I only partially drilled it out that is only to the depth of the tenon and that has worked on most of the endgrain pieces that I have tried it on. The other factor that allows the pith to be included is the smaller base and of course slow controlled drying.
 
Wish me luck! Sugarberry.

View attachment 69570

The shape here is after roughing and getting down below the bark layer.

View attachment 69571

You can't see it, but I almost cut through that bark inclusion on the bottom right. It's no more than 1/16" there. I don't have the setup for pewas. Time for some Weinberg coins!
I’ll mail them but you need a template! Good luck. Cool form.
 
Wish me luck! Sugarberry.

View attachment 69570

The shape here is after roughing and getting down below the bark layer.

View attachment 69571

You can't see it, but I almost cut through that bark inclusion on the bottom right. It's no more than 1/16" there. I don't have the setup for pewas. Time for some Weinberg coins!

Very cool. Can’t wait to see what it looks like finished.

Bob
 
Wish me luck!
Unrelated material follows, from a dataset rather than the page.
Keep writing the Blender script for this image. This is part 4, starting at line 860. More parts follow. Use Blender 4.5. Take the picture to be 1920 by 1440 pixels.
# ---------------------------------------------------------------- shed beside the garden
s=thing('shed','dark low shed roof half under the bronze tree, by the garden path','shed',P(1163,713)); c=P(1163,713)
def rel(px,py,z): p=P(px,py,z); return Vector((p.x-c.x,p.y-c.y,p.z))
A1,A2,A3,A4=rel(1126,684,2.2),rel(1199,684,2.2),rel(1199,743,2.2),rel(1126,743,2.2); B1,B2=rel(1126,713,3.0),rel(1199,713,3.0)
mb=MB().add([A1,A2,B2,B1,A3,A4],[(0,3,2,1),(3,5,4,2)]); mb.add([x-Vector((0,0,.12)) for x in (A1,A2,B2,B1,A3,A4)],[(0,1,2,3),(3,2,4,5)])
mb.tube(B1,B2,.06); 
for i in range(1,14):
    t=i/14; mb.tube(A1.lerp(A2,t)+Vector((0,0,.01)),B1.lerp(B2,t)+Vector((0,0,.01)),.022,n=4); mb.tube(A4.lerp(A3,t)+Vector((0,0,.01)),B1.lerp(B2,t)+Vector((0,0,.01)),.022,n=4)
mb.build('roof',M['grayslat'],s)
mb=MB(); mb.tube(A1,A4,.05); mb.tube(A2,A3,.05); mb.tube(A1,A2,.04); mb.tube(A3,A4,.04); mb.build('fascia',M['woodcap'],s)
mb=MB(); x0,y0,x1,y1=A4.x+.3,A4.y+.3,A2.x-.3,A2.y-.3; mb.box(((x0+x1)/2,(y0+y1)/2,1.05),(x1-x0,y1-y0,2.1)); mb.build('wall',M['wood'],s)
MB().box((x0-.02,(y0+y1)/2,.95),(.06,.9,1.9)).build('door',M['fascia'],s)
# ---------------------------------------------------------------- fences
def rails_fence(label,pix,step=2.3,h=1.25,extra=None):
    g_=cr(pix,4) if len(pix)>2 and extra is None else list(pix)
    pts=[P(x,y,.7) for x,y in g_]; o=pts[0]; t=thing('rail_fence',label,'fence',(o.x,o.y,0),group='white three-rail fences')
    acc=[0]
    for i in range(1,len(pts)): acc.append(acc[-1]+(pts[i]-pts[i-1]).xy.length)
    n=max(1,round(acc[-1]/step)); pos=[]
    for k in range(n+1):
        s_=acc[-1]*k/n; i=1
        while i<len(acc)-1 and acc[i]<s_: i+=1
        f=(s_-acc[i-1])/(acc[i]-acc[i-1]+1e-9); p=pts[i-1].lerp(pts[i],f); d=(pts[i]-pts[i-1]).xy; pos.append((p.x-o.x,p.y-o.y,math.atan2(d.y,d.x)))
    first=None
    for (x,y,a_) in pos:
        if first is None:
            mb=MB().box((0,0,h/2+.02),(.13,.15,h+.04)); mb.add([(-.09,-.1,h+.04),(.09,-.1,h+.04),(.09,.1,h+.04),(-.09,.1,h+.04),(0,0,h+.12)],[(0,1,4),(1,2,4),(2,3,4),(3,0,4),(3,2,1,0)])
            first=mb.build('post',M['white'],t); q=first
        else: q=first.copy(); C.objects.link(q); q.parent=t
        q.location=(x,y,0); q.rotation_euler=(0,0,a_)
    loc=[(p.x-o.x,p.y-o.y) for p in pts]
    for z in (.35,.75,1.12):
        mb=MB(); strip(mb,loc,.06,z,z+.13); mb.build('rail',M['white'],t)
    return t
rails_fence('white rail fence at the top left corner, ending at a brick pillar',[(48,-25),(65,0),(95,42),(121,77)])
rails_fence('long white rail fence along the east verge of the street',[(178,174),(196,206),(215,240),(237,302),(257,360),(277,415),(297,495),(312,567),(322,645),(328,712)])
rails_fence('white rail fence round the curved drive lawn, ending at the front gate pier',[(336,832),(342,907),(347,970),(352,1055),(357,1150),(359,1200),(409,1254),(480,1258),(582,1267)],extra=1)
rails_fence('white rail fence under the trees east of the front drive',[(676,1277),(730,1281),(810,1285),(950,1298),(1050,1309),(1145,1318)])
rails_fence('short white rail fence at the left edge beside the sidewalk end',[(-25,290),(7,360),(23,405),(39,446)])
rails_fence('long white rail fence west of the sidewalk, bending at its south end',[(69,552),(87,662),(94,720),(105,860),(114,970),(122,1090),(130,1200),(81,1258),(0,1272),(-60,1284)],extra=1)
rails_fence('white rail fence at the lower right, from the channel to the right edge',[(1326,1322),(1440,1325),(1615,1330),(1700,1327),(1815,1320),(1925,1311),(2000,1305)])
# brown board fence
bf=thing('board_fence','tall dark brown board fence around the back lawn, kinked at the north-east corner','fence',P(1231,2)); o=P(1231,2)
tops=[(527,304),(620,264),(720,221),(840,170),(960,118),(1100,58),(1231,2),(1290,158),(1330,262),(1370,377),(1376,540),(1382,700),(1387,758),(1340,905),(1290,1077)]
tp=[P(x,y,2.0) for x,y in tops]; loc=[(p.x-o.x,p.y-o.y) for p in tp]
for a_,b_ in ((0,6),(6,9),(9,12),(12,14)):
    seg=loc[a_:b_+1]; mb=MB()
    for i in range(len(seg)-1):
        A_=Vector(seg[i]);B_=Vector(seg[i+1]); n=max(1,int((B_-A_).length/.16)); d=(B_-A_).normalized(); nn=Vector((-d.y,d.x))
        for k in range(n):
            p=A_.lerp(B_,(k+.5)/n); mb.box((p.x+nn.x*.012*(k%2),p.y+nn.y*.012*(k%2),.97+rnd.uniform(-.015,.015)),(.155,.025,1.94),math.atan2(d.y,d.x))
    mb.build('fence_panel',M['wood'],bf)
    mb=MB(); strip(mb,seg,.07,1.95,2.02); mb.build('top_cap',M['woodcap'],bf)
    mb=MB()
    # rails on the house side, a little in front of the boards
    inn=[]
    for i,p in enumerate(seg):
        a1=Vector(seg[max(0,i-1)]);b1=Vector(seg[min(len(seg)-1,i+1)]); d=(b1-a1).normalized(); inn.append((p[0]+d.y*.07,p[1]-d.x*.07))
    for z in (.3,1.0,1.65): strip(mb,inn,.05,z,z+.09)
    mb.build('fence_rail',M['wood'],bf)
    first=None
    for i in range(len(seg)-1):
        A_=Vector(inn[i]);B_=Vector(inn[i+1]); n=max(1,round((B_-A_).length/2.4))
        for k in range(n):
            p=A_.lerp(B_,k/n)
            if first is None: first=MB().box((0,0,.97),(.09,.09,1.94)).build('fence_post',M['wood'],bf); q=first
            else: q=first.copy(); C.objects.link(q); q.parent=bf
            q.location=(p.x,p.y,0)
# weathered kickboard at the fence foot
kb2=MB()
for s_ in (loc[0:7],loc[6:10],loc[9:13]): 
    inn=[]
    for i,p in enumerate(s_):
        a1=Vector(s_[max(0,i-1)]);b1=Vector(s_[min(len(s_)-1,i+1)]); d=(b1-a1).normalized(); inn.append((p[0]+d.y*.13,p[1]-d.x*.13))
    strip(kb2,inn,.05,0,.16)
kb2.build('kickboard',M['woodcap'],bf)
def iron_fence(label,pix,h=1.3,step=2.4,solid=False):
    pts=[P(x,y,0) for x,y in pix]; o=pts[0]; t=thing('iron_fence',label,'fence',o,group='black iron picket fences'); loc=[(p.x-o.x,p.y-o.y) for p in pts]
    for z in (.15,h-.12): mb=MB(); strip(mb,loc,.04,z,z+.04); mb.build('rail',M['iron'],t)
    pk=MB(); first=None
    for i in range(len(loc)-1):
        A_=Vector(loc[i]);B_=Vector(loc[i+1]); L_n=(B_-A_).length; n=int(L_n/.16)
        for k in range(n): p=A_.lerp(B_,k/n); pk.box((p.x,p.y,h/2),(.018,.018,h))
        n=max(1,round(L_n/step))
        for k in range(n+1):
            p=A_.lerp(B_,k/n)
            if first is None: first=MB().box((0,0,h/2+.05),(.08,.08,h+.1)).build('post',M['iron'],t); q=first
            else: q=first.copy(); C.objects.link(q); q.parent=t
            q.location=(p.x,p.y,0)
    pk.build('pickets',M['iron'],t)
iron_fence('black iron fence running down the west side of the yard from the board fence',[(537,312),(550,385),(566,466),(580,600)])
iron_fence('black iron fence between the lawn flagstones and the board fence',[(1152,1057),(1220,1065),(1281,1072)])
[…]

Sugarberry.

View attachment 69570

The shape here is after roughing and getting down below the bark layer.

View attachment 69571

You can't see it, but I almost cut through that bark inclusion on the bottom right. It's no more than 1/16" there. I don't have the setup for pewas. Time for some Weinberg coins!
Wrap the outside with saran wrap to hold it together.
 
A recent thread where the problem of finishes not completely curing or the solvents never completely drying in closed in vessels. That is a problem I have experienced many times and I had an idea that may fix that problem.
The experiment is to mount a fan to blow air into the vessel: The key ingredient that I needed is a small fan and being a pack rat I had saved the cooling fans from 3 of my past failed tower computers. The next things are all made of wood as you can see by the pictures. The 12VDC battery will be replaced an old AC adapter that puts out 12VDC at 1.66amps and the fan is rated at 12VDC 0.41 amp.
The nozzle was made on the lathe and the remaining parts on various other machines including my Bridgeport mill.